The following can be attributed to Scott Wilkens, senior staff attorney at the Knight First Amendment Institute at Columbia University:

“This is a well-reasoned decision and a victory for free speech. The court rightly rejects Florida’s argument that the platforms lack First Amendment rights, but it also properly rejects the platforms’ argument that the First Amendment insulates them from all regulation. Hopefully, this careful and persuasive ruling will be influential with other courts.” 

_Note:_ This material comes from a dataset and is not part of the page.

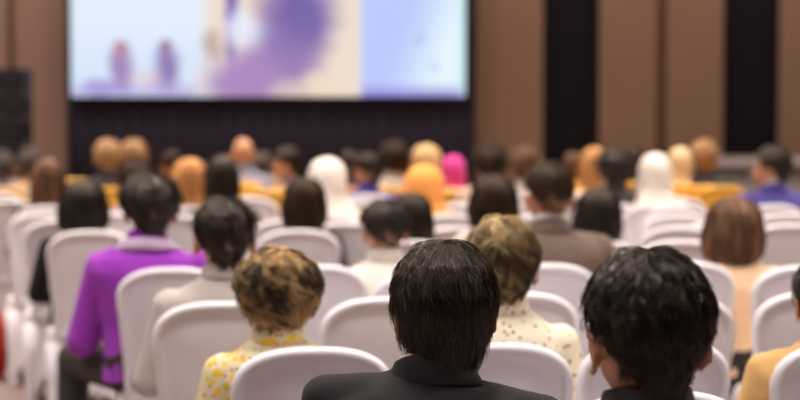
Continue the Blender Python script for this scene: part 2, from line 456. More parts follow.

Read today’s decision here.

Read the Knight Institute’s brief here.

In April of this year, the Knight Institute filed an amicus brief in a similar case challenging Texas’s social media law. After the U.S. Court of Appeals for the Fifth Circuit allowed the law to go into effect, the social media companies filed an emergency appeal with the U.S. Supreme Court asking the Court to stay the Texas law while the social media companies’ appeal makes its way through the courts. A decision on the emergency appeal is pending. Read more about that case here.

Lawyers on today’s case, in addition to Wilkens, include Jameel Jaffer and Alex Abdo for the Knight Institute.